Nick Fox / Shutterstock

Admire Two Deserts at Once: Joshua Tree

55 miles, 4 hours with stops, best October through April

Joshua Tree National Park—nearly 800,000 acres of desert east of Los Angeles—rewards travelers with a full range of peculiar treasures: spiky yuccas, spiny cacti, spindly ocotillos, gangly Joshua trees, and dramatic geological formations, including Skull Rock and the elephantine Jumbo Rocks. And they're all easy to see in a half-day's drive.

Arch Rock, 30 minutes from the park's north entrance at Twentynine Palms, offers a fine opportunity to pose for a photo with one of those geologic marvels. An even bigger wow can be had at Keys View on the crest of the Little San Bernardino Mountains. To the west, distant San Gorgonio Mountain and San Jacinto Peak— both topping 10,000 feet—scrape the sky. Looking south, you can spy the Salton Sea and, on a clear day, Mexico.

As you drive down Pinto Basin Road, past the Cholla Cactus Garden, you cross the transition zone between two major desert ecosystems: The higher Mojave Desert merges into the lower Colorado, and Joshua trees give way to ocotillos.

From Cottonwood Visitor Center on the park's south boundary, it's a short walk to Cottonwood Spring, where American Indians collected water and used bedrock mortars to grind seeds. Savvy travelers linger as the evening gathers. After sunset, the park's dark skies provide a perfect view of the glittering Milky Way.

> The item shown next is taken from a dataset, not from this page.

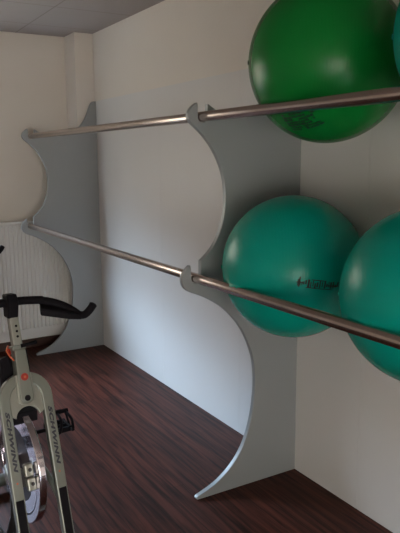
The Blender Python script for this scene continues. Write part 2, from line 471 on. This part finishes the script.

photo of a herd of bison feeding in Lamar Valley, Yellowstone National Park

Bison in Lamar Valley, Yellowstone Park.

Greg and Jan Ritchie / Shutterstock

Head Up Into the High Country: Yellowstone

82 miles, 3 hours, best June though October

Yellowstone National Park is undoubtedly thrilling, but the drama doesn’t stop at its borders. Those who venture just outside the park into Montana and Wyoming can find even more magic along the Beartooth Highway, an insanely scenic road that snakes above the tree line, then down again.

Before hitting the highway proper, start the drive in Yellowstone’s grassy Lamar Valley, a fruitful place to look for bison, bears, eagles, coyotes, and wolves. Outside the park’s northeast gate, the road (closed in winter) winds so high into the Beartooth Mountains that you might be able to pull over for a snowball fight in summer. The highway tops out at 10,947 feet before plunging down through an alpine landscape dotted with lakes, pines, and wildflowers.

At the end of this adventure lies the old mining town of Red Lodge, Montana, population 2,125, where the stoplight-free main drag invites a stroll. Shops and cafés housed in the historic buildings along Broadway make this just the place to buy a hand-tied trout fly or elk-antler hat rack or to rustle up a burger and a beer.

Wyoming's Snake River with the Grand Teton range in the background at Grand Teton National Park, photo

Every season is beautiful in Grand Teton National Park.

Thapapong Sethpitak / Shutterstock

Take a Secret Route to a Mountain Paradise: Grand Teton

15 miles, 1 hour or all day with stops, best May through October

There’s a fuss-free way into Wyoming’s Grand Teton National Park: The Moose-Wilson Road west of Jackson is well known to skiers, who use it to access the Bridger Gondola at Jackson Hole Mountain Resort. But that snow-season amenity also runs in summer, making possible one of the best happy-hour deals anywhere. Starting at 4:30 p.m., the gondola will swoop you up the mountain for drinks at Piste Mountain Bistro. The ride and the views are free.

Just past Teton Village, the route hits the park’s Granite Canyon entrance. (The road from there is closed November through April.) You should watch out for the occasional “bear jam,” when drivers brake to watch black bears scavenging for berries or grizzlies lumbering by. Close to the entrance lies the peaceful Laurance S. Rockefeller Preserve. It’s a three-mile round-trip hike to Phelps Lake’s indigo-blue and very chilly waters; only the truly intrepid brave a swim.

A left turn at Teton Park Road takes you along the base of the mountains to gorgeous Jenny Lake and the ferry to Cascade Canyon Trail. Some passengers climb only as far as Hidden Falls, less than a mile from the dock. But if you go instead from the dock to Inspiration Point, a stunning view opens. At your feet lies Jenny Lake, while behind you looms the Cathedral Group, including Teewinot Mountain and Grand Teton itself.